A path to fairness in the operation of the Security Council's "terrorist blacklist"

(Delighted to welcome back alumna Kate Barth, who's just graduated magna cum laude from Penn Law, is studying for the bar, and is set to become an associate at the New York office of Allen & Overy this fall. Treating an international mechanism discussed in this news article, Kate's guest post today is based on her "When Due Process Concerns Become Dangerous: The Security Council’s 1267 Regime and the Need for Reform", which she and co-author Jared Genser just published in the Boston College International and Comparative Law Review)
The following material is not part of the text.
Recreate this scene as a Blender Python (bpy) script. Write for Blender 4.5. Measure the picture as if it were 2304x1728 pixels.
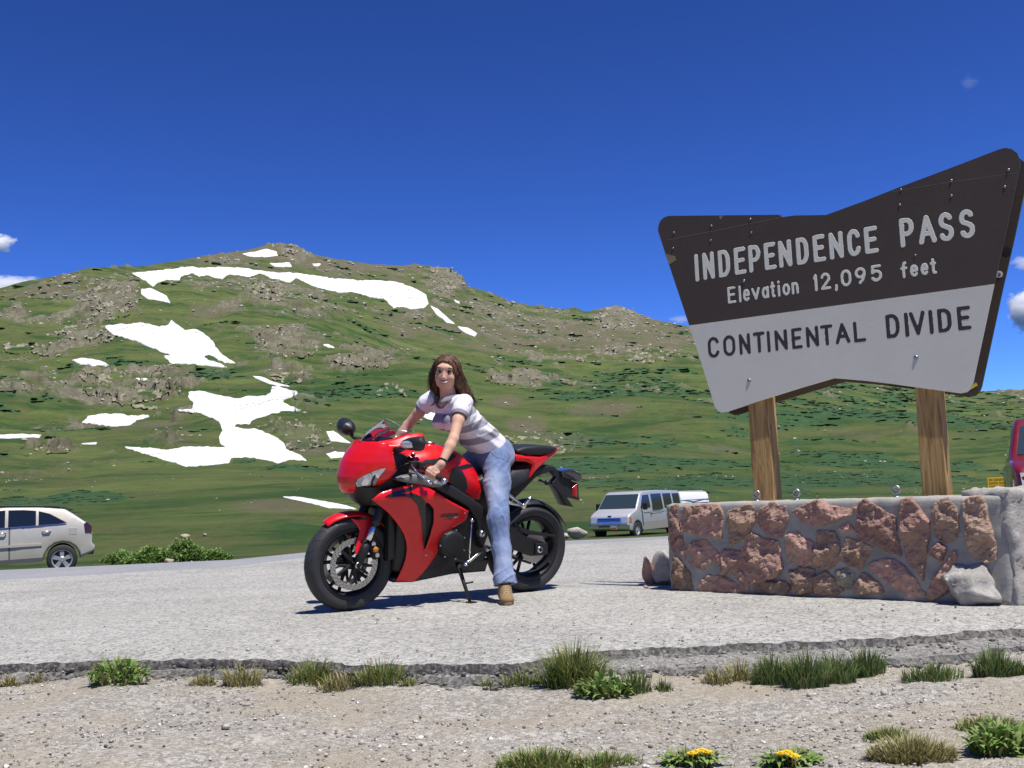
import bpy, bmesh, math, random
import numpy as np
from mathutils import Vector, Matrix
from mathutils.bvhtree import BVHTree
from math import pi, sin, cos, tan, radians, sqrt, atan2, hypot

SC = bpy.context.scene
for o in list(bpy.data.objects):
    bpy.data.objects.remove(o)
COL = SC.collection

# ------------------------------------------------------------------ camera
CAM_H, CAM_PITCH, CAM_ROLL, CAM_F = .68, radians(6.1), radians(2.3), 2300 / 2304
_fw = Vector((0, cos(CAM_PITCH), sin(CAM_PITCH)))
_up0 = Vector((0, -sin(CAM_PITCH), cos(CAM_PITCH)))
_rt0 = Vector((1, 0, 0))
_up = _up0 * cos(CAM_ROLL) + _rt0 * sin(CAM_ROLL)
_rt = _rt0 * cos(CAM_ROLL) - _up0 * sin(CAM_ROLL)
cam_data = bpy.data.cameras.new('camera')
cam_data.sensor_width = 36
cam_data.lens = 36 * CAM_F
cam_data.clip_start = .05
cam_data.clip_end = 20000
cam = bpy.data.objects.new('camera', cam_data)
COL.objects.link(cam)
m = Matrix((( _rt.x, _up.x, -_fw.x, 0), (_rt.y, _up.y, -_fw.y, 0), (_rt.z, _up.z, -_fw.z, CAM_H), (0, 0, 0, 1)))
cam.matrix_world = m
SC.camera = cam

# ------------------------------------------------------------------ sky and sun
SUN_EL, SUN_AZ = radians(69), radians(311)
SUN_DIR = Vector((cos(SUN_AZ) * cos(SUN_EL), sin(SUN_AZ) * cos(SUN_EL), sin(SUN_EL)))
world = bpy.data.worlds.new('World')
SC.world = world
world.use_nodes = True
wn = world.node_tree
wn.nodes.clear()
w_out = wn.nodes.new('ShaderNodeOutputWorld')
w_bg = wn.nodes.new('ShaderNodeBackground')
w_sky = wn.nodes.new('ShaderNodeTexSky')
w_sky.sky_type = 'NISHITA'
w_sky.sun_disc = False
w_sky.sun_elevation = SUN_EL
w_sky.sun_rotation = atan2(SUN_DIR.x, SUN_DIR.y)
w_sky.altitude = 3700
w_sky.air_density = 1.0
w_sky.dust_density = .15
w_sky.ozone_density = 6.0
w_bg.inputs['Strength'].default_value = .125
# thin, very clear air at this height: a deeper blue than the sea-level sky
w_tint = wn.nodes.new('ShaderNodeMix'); w_tint.data_type = 'RGBA'; w_tint.blend_type = 'MULTIPLY'
w_tint.inputs[0].default_value = 1
w_tint.inputs[7].default_value = (.27, .33, .46, 1)
w_gam = wn.nodes.new('ShaderNodeGamma'); w_gam.inputs['Gamma'].default_value = 1.5
wn.links.new(w_sky.outputs[0], w_gam.inputs['Color'])
wn.links.new(w_gam.outputs[0], w_tint.inputs[6])
wn.links.new(w_tint.outputs[2], w_bg.inputs['Color'])
wn.links.new(w_bg.outputs[0], w_out.inputs['Surface'])
sun_d = bpy.data.lights.new('sun', 'SUN')
sun_d.energy = 4.6
sun_d.angle = radians(.53)
sun_d.color = (1, .965, .90)
sun = bpy.data.objects.new('sun', sun_d)
COL.objects.link(sun)
sun.rotation_euler = SUN_DIR.to_track_quat('Z', 'Y').to_euler()
SC.view_settings.view_transform = 'Standard'
SC.view_settings.look = 'None'
SC.view_settings.exposure = 0.42
SC.view_settings.gamma = 1
SC.view_settings.use_curve_mapping = False

# ------------------------------------------------------------------ photo geometry helpers (2304 x 1728 pixel rays)
CAM_O = np.array([0, 0, CAM_H])
RT, UP, FW = (np.array(v) for v in (_rt, _up, _fw))
def ray(px, py):
    return FW + RT * (px - 1152) / 2300 - UP * (py - 864) / 2300
def on_plane(px, py, p0, n):
    r = ray(px, py)
    return CAM_O + r * (np.dot(np.asarray(p0) - CAM_O, n) / np.dot(r, n))
def ground(px, py, z=0.):
    return on_plane(px, py, (0, 0, z), np.array([0, 0, 1.]))
def project(P):
    P = np.asarray(P, float) - CAM_O
    d = P @ FW
    return 1152 + 2300 * (P @ RT) / d, 864 - 2300 * (P @ UP) / d

# ------------------------------------------------------------------ numpy noise
_rs = np.random.RandomState(7)
_PERM = _rs.permutation(4096)
_GR = _rs.normal(size=(4096, 3)); _GR /= np.linalg.norm(_GR, axis=1)[:, None]
def _hash(i, j, k):
    return _PERM[(_PERM[(_PERM[i & 4095] + j) & 4095] + k) & 4095]
def noise3(P, s=1.0, seed=0):
    P = np.asarray(P, float) * s + seed * 17.31
    shp = P.shape[:-1]
    P = P.reshape(-1, 3)
    I = np.floor(P).astype(int); f = P - I
    u = f * f * f * (f * (f * 6 - 15) + 10)
    r = np.zeros(len(P))
    for dx in (0, 1):
        for dy in (0, 1):
            for dz in (0, 1):
                g = _GR[_hash(I[:, 0] + dx, I[:, 1] + dy, I[:, 2] + dz)]
                d = (g * (f - np.array([dx, dy, dz]))).sum(1)
                w = (u[:, 0] if dx else 1 - u[:, 0]) * (u[:, 1] if dy else 1 - u[:, 1]) * (u[:, 2] if dz else 1 - u[:, 2])
                r += w * d
    return (r * 1.5).reshape(shp)
def fbm(P, s=1.0, oct=4, seed=0, gain=.5):
    r, a = 0, 1.
    for o in range(oct):
        r = r + a * noise3(P, s * 2 ** o, seed + o); a *= gain
    return r
def smooth(a, b, x):
    t = np.clip((x - a) / (b - a), 0, 1)
    return t * t * (3 - 2 * t)
def in_poly(px, py, poly):
    px = np.asarray(px); py = np.asarray(py)
    r = np.zeros(px.shape, bool)
    n = len(poly)
    for i in range(n):
        x0, y0 = poly[i]; x1, y1 = poly[(i + 1) % n]
        if y0 == y1: continue
        c = ((y0 > py) != (y1 > py)) & (px < (x1 - x0) * (py - y0) / (y1 - y0) + x0)
        r ^= c
    return r

# ------------------------------------------------------------------ object helpers
def tag(o, label=None, cat=None, group=None, kind=None):
    if label: o['label'] = label
    if cat: o['category'] = cat
    if group: o['group'] = group
    if kind: o['kind'] = kind
    return o
def empty(name, loc=(0, 0, 0), mat=None):
    o = bpy.data.objects.new(name, None)
    o.empty_display_size = .2
    COL.objects.link(o)
    if mat is not None: o.matrix_world = mat
    else: o.location = loc
    return o
def link(name, me, mat=None, parent=None, smooth_=False):
    o = bpy.data.objects.new(name, me)
    COL.objects.link(o)
    if parent is not None: o.parent = parent
    if mat is not None:
        me.materials.clear(); me.materials.append(mat)
    if smooth_:
        me.polygons.foreach_set('use_smooth', np.ones(len(me.polygons), bool))
    return o
def mesh(name, V, Fc, mat=None, parent=None, smooth_=False):
    me = bpy.data.meshes.new(name)
    V = np.asarray(V, float)
    if isinstance(Fc, np.ndarray) and Fc.ndim == 2:
        n, k = Fc.shape
        me.vertices.add(len(V)); me.vertices.foreach_set('co', V.ravel())
        me.loops.add(n * k); me.loops.foreach_set('vertex_index', Fc.astype(np.int32).ravel())
        me.polygons.add(n)
        me.polygons.foreach_set('loop_start', np.arange(n, dtype=np.int32) * k)
        me.polygons.foreach_set('loop_total', np.full(n, k, np.int32))
        me.update(calc_edges=True); me.validate()
    else:
        me.from_pydata([tuple(v) for v in V], [], [tuple(int(i) for i in f) for f in Fc]); me.update()
    return link(name, me, mat, parent, smooth_)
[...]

In 2001 the name of one Yassin Abdullah Kadi, a Saudi Arabian businessman, was added to the United Nations' Consolidated List, also known as the “terrorist blacklist.” However, unlike the hundreds of other names on the list, Yassin Abdullah Kadi successfully challenged his inclusion in a European court. The European Court of Justice (right) held in 2008 that the due process violations surrounding Kadi’s inclusion on the list were contrary to the constitutional guarantees of the European Community treaty and annulled the EU regulation which implemented the UN-imposed blacklist. (Prior IntLawGrrls post.) The Kadi ruling potentially placed the EU in breach of international law and sparked a firestorm of debates as to when a domestic or regional court should violate international law for human rights considerations.
The UN blacklist was established in 1999 by Security Council Resolution 1267. That resolution also imposed upon every UN member state the obligation of placing individual sanctions (in the form of asset freezes and travel bans) on the persons and groups added to the newly-created blacklist. Resolution 1267 did not provide safeguards for ensuring that an individual was properly included, nor did it allow those listed to challenge their inclusion.
In thus making individuals rather than states the target of UN resolutions, the Security Council (below right) found itself heavily criticized by commentators and courts alike for depriving individuals of their due process rights. Only since the ECJ's Kadi decision, however, has this criticism solidified into a concrete threat to the Council's ability to coordinate a unified antiterrorism regime. If domestic and regional courts remain unwilling to enforce Security Council resolutions, the security framework may fall apart.
To the Council's great credit, it has not been deaf to the critique of the 1267 regime. To the contrary, subsequent resolutions improved listing procedures and granted individuals the right to personally request delisting. Last December, the Council even adopted Resolution 1904, which established a temporary Office of the Ombudsperson, a position filled this month by Canadian Judge Kimberly Prost (left), who's been an ad litem judge at the International Criminal Tribunal for the former Yugoslavia. (Prior IntLawGrrls post.) The Ombudsperson is responsible for ensuring that an individual could bring a delisting request, and remain appraised of its status.
Unfortunately, problems persist. For example:
► Individuals still cannot participate in presenting their own case, are not privy to the evidence against them, and have no assurance of impartial decision-making.
► Post-Resolution 1904, courts have continued to quash the regulations which implement the terrorist blacklist while citing due process concerns.
It is clear that the Security Council hasn’t gone far enough in acknowledging the world’s concerns.
Of course, guaranteeing respect for due process isn’t the only responsibility the Council must juggle when considering the 1267 regime; it must also ensure that it creates an effective antiterrorism regime and that it safeguards its own position as the primary guardian of international security. Thus, while many of the suggestions for the 1267 regime which have been tossed out over the past 11 years might solve the due process issue -- e.g., leaving initial listing decisions entirely in the hands of member states, or allowing state judicial review of UN listings -- these remedial mechanisms simply do not address the Council’s other fundamental concerns.
There is one suggestion which, while not perfect, does a fairly good job of balancing due process, security, and Security Council primacy concerns.
The Council should create an internal court which is open only to listed individuals -- not sanctioned states -- and which has the power to issue binding delisting orders. The judges on the court must be independent decision-makers with a specialty in handling sensitive intelligence.
If domestic and regional courts are able to look to the United Nations and see that the listed individuals have their due process concerns met there, such courts will no longer feel the need to take matters into their own hands by annulling the domestic implementing regulations.